如何将 go 回到 Python 中的前一部分代码？

Question

I am working on a CLI application and using PyInquirer to create a select menu. So what I have created is a select menu, which asks the user to choose what to do, the options are:

1. view task,
2. Add Task,
3. Push up Task.

I've created a function that when you select view task, it prompts another set of choices. However, from here I'd like to return back to the main menu. I can't seem to wrap my head around the logic I need to do this. I know I could hard-code all the possible paths but there must be a better way to do this.
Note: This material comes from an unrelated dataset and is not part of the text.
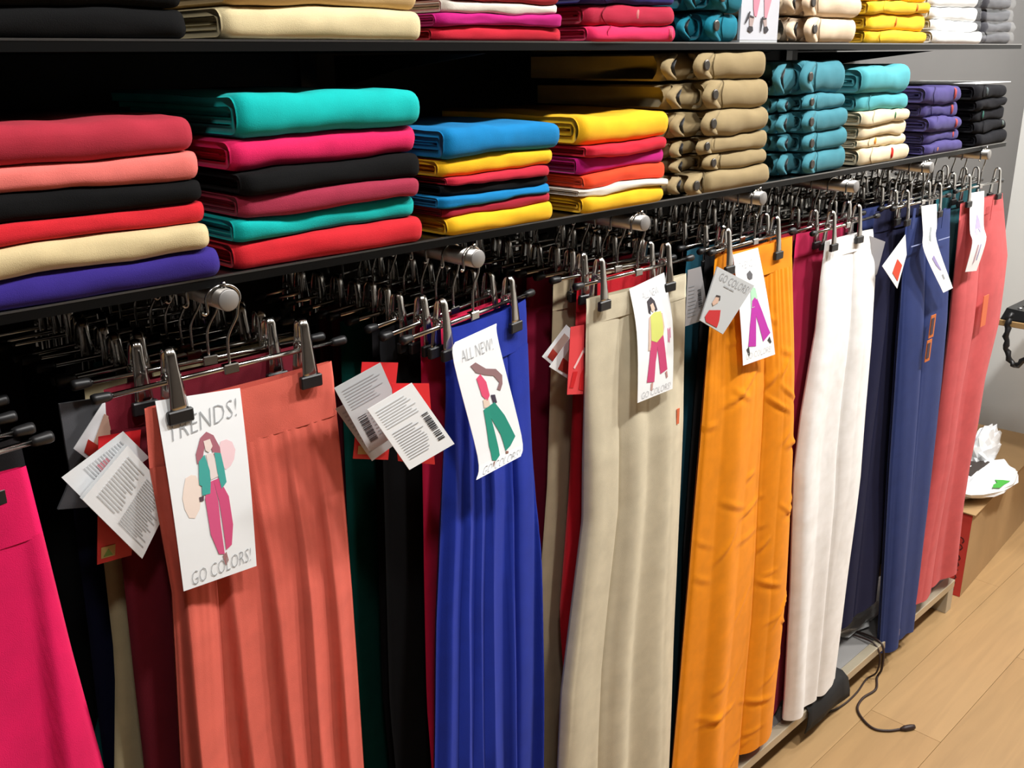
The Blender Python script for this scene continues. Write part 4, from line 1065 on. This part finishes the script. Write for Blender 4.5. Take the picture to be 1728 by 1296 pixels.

I thought about creating functions but the only way I could think of them is by calling each other which wouldn't work.

def main():

main_menu_selection = prompt(main_menu, style=custom_style_2)
# Part I reference below
if main_menu_selection['which_task']== 'View Tasks':
    view_tasks_selection = prompt(view_tasks, style=custom_style_2)


if (view_tasks_selection['view_task']).lower() == 'daily':
    print_tasks("daily")
    # Function to return to menu
    print("Press Enter to return to Main Menu")
    user_input = input()
    if user_input:
        main_menu_selection = prompt(main_menu, style=custom_style_2)
        # Here I would need it to go back to the if statement mentioned above

Thank you for any guidance or advice.

Answer 1

You can wrap the whole thing in a while True: statement, so that whenever you've finished with any of the pathways, you return to the main menu select. When you want to quit, just use break to exit out of the loop. Below is a quick example.

def main():

    while True:
        main_menu_selection = prompt(main_menu, style=custom_style_2)

        # Part I reference below
        if main_menu_selection['which_task']== 'View Tasks':
            view_tasks_selection = prompt(view_tasks, style=custom_style_2)


        if (view_tasks_selection['view_task']).lower() == 'daily':
            print_tasks("daily")

        else:
            break